DATASET SECTION
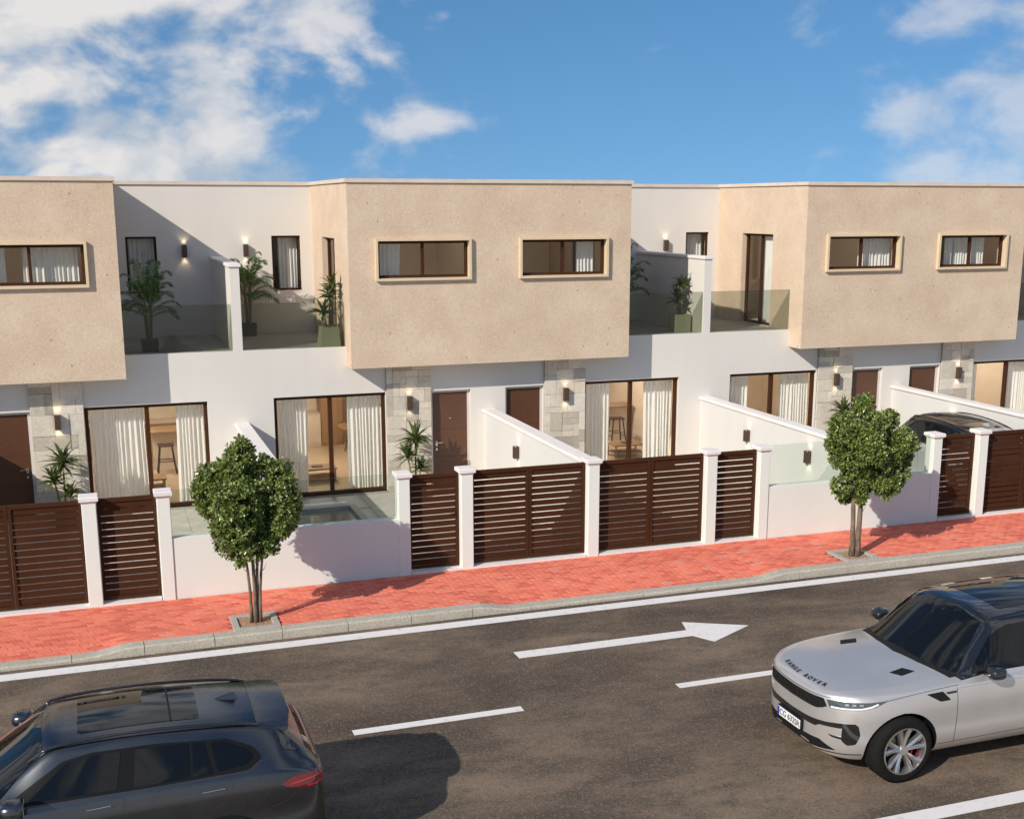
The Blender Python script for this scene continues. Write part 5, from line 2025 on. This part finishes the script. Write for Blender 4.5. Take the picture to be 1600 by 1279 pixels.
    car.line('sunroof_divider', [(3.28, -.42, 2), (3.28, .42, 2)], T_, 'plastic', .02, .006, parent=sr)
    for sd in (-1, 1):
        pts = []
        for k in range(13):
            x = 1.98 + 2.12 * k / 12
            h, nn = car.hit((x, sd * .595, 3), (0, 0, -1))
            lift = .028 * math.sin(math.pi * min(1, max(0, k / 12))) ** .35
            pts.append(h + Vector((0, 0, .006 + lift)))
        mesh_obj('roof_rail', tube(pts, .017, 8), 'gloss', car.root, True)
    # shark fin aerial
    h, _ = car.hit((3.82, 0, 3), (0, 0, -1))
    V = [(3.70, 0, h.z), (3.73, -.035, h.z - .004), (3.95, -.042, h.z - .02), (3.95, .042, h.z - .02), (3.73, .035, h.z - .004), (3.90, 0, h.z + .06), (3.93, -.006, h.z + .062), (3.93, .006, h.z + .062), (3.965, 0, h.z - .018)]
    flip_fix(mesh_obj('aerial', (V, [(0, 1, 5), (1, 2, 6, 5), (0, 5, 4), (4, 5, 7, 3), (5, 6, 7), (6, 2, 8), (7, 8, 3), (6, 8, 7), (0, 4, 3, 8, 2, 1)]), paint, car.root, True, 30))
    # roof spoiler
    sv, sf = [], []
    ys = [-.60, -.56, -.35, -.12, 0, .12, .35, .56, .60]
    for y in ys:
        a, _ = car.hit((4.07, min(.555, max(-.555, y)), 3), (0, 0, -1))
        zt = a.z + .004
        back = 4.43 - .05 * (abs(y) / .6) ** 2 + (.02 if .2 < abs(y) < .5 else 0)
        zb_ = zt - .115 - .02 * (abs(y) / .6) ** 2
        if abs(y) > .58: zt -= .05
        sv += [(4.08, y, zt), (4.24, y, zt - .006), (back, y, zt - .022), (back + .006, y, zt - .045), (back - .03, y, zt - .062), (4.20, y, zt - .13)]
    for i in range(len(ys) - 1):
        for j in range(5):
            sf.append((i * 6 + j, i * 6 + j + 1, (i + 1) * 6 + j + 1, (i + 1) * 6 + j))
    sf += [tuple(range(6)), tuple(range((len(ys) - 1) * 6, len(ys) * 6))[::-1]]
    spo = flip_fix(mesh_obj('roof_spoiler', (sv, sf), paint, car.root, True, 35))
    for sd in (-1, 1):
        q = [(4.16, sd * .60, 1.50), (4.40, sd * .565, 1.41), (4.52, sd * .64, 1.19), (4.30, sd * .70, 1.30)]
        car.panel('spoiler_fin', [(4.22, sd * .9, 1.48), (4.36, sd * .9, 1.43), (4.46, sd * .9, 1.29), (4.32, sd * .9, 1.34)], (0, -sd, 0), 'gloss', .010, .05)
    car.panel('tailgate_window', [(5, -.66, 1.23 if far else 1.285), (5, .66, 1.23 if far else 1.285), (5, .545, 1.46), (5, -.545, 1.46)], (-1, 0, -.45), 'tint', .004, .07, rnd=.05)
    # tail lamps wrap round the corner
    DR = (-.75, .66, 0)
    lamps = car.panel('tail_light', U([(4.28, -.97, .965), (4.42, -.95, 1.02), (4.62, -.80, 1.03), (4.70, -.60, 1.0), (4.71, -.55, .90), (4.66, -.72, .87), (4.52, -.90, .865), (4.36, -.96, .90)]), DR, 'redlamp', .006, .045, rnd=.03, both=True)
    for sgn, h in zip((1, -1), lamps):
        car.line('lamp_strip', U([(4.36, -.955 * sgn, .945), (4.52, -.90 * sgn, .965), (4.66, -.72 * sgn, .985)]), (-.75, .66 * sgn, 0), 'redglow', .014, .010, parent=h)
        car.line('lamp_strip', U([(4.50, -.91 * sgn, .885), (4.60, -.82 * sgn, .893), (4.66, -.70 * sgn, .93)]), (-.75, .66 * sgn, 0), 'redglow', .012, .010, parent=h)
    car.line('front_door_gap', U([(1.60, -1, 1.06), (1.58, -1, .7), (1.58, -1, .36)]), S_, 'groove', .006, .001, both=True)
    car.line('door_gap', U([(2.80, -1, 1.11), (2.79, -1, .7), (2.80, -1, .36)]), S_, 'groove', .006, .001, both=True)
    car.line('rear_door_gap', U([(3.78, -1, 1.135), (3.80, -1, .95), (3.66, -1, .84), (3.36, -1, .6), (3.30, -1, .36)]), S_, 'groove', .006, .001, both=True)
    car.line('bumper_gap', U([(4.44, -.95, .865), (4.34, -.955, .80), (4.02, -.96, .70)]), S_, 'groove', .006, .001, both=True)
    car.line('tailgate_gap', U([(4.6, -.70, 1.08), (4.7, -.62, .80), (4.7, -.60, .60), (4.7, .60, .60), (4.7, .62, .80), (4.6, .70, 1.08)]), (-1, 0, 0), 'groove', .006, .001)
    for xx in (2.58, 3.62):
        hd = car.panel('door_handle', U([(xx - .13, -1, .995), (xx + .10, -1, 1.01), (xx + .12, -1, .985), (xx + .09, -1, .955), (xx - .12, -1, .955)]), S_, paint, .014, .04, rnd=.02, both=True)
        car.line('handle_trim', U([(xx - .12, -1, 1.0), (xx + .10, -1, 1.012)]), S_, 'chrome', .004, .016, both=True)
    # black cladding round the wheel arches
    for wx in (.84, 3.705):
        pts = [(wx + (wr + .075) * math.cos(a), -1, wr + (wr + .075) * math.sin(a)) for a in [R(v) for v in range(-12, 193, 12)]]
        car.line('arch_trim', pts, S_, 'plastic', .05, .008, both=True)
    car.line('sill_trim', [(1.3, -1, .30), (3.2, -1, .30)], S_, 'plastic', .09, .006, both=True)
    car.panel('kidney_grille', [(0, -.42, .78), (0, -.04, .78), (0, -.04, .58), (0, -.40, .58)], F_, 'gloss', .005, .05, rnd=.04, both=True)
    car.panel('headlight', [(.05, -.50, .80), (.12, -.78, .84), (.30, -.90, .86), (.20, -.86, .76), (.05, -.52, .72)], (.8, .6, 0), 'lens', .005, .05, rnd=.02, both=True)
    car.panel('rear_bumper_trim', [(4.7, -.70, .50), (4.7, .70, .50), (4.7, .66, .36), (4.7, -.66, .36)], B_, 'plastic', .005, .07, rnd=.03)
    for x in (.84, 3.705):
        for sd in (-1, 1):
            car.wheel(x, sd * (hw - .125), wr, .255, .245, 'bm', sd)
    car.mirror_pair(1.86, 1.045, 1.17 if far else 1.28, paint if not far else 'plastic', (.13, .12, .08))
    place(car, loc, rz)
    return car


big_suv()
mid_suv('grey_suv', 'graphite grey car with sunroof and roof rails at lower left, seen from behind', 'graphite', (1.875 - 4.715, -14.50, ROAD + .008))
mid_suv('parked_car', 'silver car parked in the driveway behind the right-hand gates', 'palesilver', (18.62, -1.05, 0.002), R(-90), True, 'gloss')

WHAT IS BEING ASKED
Omitting all images, print the listing exactly.

COMPLETE OUTPUT
The Blender Python script for this scene continues. Write part 5, from line 2025 on. This part finishes the script. Write for Blender 4.5. Take the picture to be 1600 by 1279 pixels.
    car.line('sunroof_divider', [(3.28, -.42, 2), (3.28, .42, 2)], T_, 'plastic', .02, .006, parent=sr)
    for sd in (-1, 1):
        pts = []
        for k in range(13):
            x = 1.98 + 2.12 * k / 12
            h, nn = car.hit((x, sd * .595, 3), (0, 0, -1))
            lift = .028 * math.sin(math.pi * min(1, max(0, k / 12))) ** .35
            pts.append(h + Vector((0, 0, .006 + lift)))
        mesh_obj('roof_rail', tube(pts, .017, 8), 'gloss', car.root, True)
    # shark fin aerial
    h, _ = car.hit((3.82, 0, 3), (0, 0, -1))
    V = [(3.70, 0, h.z), (3.73, -.035, h.z - .004), (3.95, -.042, h.z - .02), (3.95, .042, h.z - .02), (3.73, .035, h.z - .004), (3.90, 0, h.z + .06), (3.93, -.006, h.z + .062), (3.93, .006, h.z + .062), (3.965, 0, h.z - .018)]
    flip_fix(mesh_obj('aerial', (V, [(0, 1, 5), (1, 2, 6, 5), (0, 5, 4), (4, 5, 7, 3), (5, 6, 7), (6, 2, 8), (7, 8, 3), (6, 8, 7), (0, 4, 3, 8, 2, 1)]), paint, car.root, True, 30))
    # roof spoiler
    sv, sf = [], []
    ys = [-.60, -.56, -.35, -.12, 0, .12, .35, .56, .60]
    for y in ys:
        a, _ = car.hit((4.07, min(.555, max(-.555, y)), 3), (0, 0, -1))
        zt = a.z + .004
        back = 4.43 - .05 * (abs(y) / .6) ** 2 + (.02 if .2 < abs(y) < .5 else 0)
        zb_ = zt - .115 - .02 * (abs(y) / .6) ** 2
        if abs(y) > .58: zt -= .05
        sv += [(4.08, y, zt), (4.24, y, zt - .006), (back, y, zt - .022), (back + .006, y, zt - .045), (back - .03, y, zt - .062), (4.20, y, zt - .13)]
    for i in range(len(ys) - 1):
        for j in range(5):
            sf.append((i * 6 + j, i * 6 + j + 1, (i + 1) * 6 + j + 1, (i + 1) * 6 + j))
    sf += [tuple(range(6)), tuple(range((len(ys) - 1) * 6, len(ys) * 6))[::-1]]
    spo = flip_fix(mesh_obj('roof_spoiler', (sv, sf), paint, car.root, True, 35))
    for sd in (-1, 1):
        q = [(4.16, sd * .60, 1.50), (4.40, sd * .565, 1.41), (4.52, sd * .64, 1.19), (4.30, sd * .70, 1.30)]
        car.panel('spoiler_fin', [(4.22, sd * .9, 1.48), (4.36, sd * .9, 1.43), (4.46, sd * .9, 1.29), (4.32, sd * .9, 1.34)], (0, -sd, 0), 'gloss', .010, .05)
    car.panel('tailgate_window', [(5, -.66, 1.23 if far else 1.285), (5, .66, 1.23 if far else 1.285), (5, .545, 1.46), (5, -.545, 1.46)], (-1, 0, -.45), 'tint', .004, .07, rnd=.05)
    # tail lamps wrap round the corner
    DR = (-.75, .66, 0)
    lamps = car.panel('tail_light', U([(4.28, -.97, .965), (4.42, -.95, 1.02), (4.62, -.80, 1.03), (4.70, -.60, 1.0), (4.71, -.55, .90), (4.66, -.72, .87), (4.52, -.90, .865), (4.36, -.96, .90)]), DR, 'redlamp', .006, .045, rnd=.03, both=True)
    for sgn, h in zip((1, -1), lamps):
        car.line('lamp_strip', U([(4.36, -.955 * sgn, .945), (4.52, -.90 * sgn, .965), (4.66, -.72 * sgn, .985)]), (-.75, .66 * sgn, 0), 'redglow', .014, .010, parent=h)
        car.line('lamp_strip', U([(4.50, -.91 * sgn, .885), (4.60, -.82 * sgn, .893), (4.66, -.70 * sgn, .93)]), (-.75, .66 * sgn, 0), 'redglow', .012, .010, parent=h)
    car.line('front_door_gap', U([(1.60, -1, 1.06), (1.58, -1, .7), (1.58, -1, .36)]), S_, 'groove', .006, .001, both=True)
    car.line('door_gap', U([(2.80, -1, 1.11), (2.79, -1, .7), (2.80, -1, .36)]), S_, 'groove', .006, .001, both=True)
    car.line('rear_door_gap', U([(3.78, -1, 1.135), (3.80, -1, .95), (3.66, -1, .84), (3.36, -1, .6), (3.30, -1, .36)]), S_, 'groove', .006, .001, both=True)
    car.line('bumper_gap', U([(4.44, -.95, .865), (4.34, -.955, .80), (4.02, -.96, .70)]), S_, 'groove', .006, .001, both=True)
    car.line('tailgate_gap', U([(4.6, -.70, 1.08), (4.7, -.62, .80), (4.7, -.60, .60), (4.7, .60, .60), (4.7, .62, .80), (4.6, .70, 1.08)]), (-1, 0, 0), 'groove', .006, .001)
    for xx in (2.58, 3.62):
        hd = car.panel('door_handle', U([(xx - .13, -1, .995), (xx + .10, -1, 1.01), (xx + .12, -1, .985), (xx + .09, -1, .955), (xx - .12, -1, .955)]), S_, paint, .014, .04, rnd=.02, both=True)
        car.line('handle_trim', U([(xx - .12, -1, 1.0), (xx + .10, -1, 1.012)]), S_, 'chrome', .004, .016, both=True)
    # black cladding round the wheel arches
    for wx in (.84, 3.705):
        pts = [(wx + (wr + .075) * math.cos(a), -1, wr + (wr + .075) * math.sin(a)) for a in [R(v) for v in range(-12, 193, 12)]]
        car.line('arch_trim', pts, S_, 'plastic', .05, .008, both=True)
    car.line('sill_trim', [(1.3, -1, .30), (3.2, -1, .30)], S_, 'plastic', .09, .006, both=True)
    car.panel('kidney_grille', [(0, -.42, .78), (0, -.04, .78), (0, -.04, .58), (0, -.40, .58)], F_, 'gloss', .005, .05, rnd=.04, both=True)
    car.panel('headlight', [(.05, -.50, .80), (.12, -.78, .84), (.30, -.90, .86), (.20, -.86, .76), (.05, -.52, .72)], (.8, .6, 0), 'lens', .005, .05, rnd=.02, both=True)
    car.panel('rear_bumper_trim', [(4.7, -.70, .50), (4.7, .70, .50), (4.7, .66, .36), (4.7, -.66, .36)], B_, 'plastic', .005, .07, rnd=.03)
    for x in (.84, 3.705):
        for sd in (-1, 1):
            car.wheel(x, sd * (hw - .125), wr, .255, .245, 'bm', sd)
    car.mirror_pair(1.86, 1.045, 1.17 if far else 1.28, paint if not far else 'plastic', (.13, .12, .08))
    place(car, loc, rz)
    return car


big_suv()
mid_suv('grey_suv', 'graphite grey car with sunroof and roof rails at lower left, seen from behind', 'graphite', (1.875 - 4.715, -14.50, ROAD + .008))
mid_suv('parked_car', 'silver car parked in the driveway behind the right-hand gates', 'palesilver', (18.62, -1.05, 0.002), R(-90), True, 'gloss')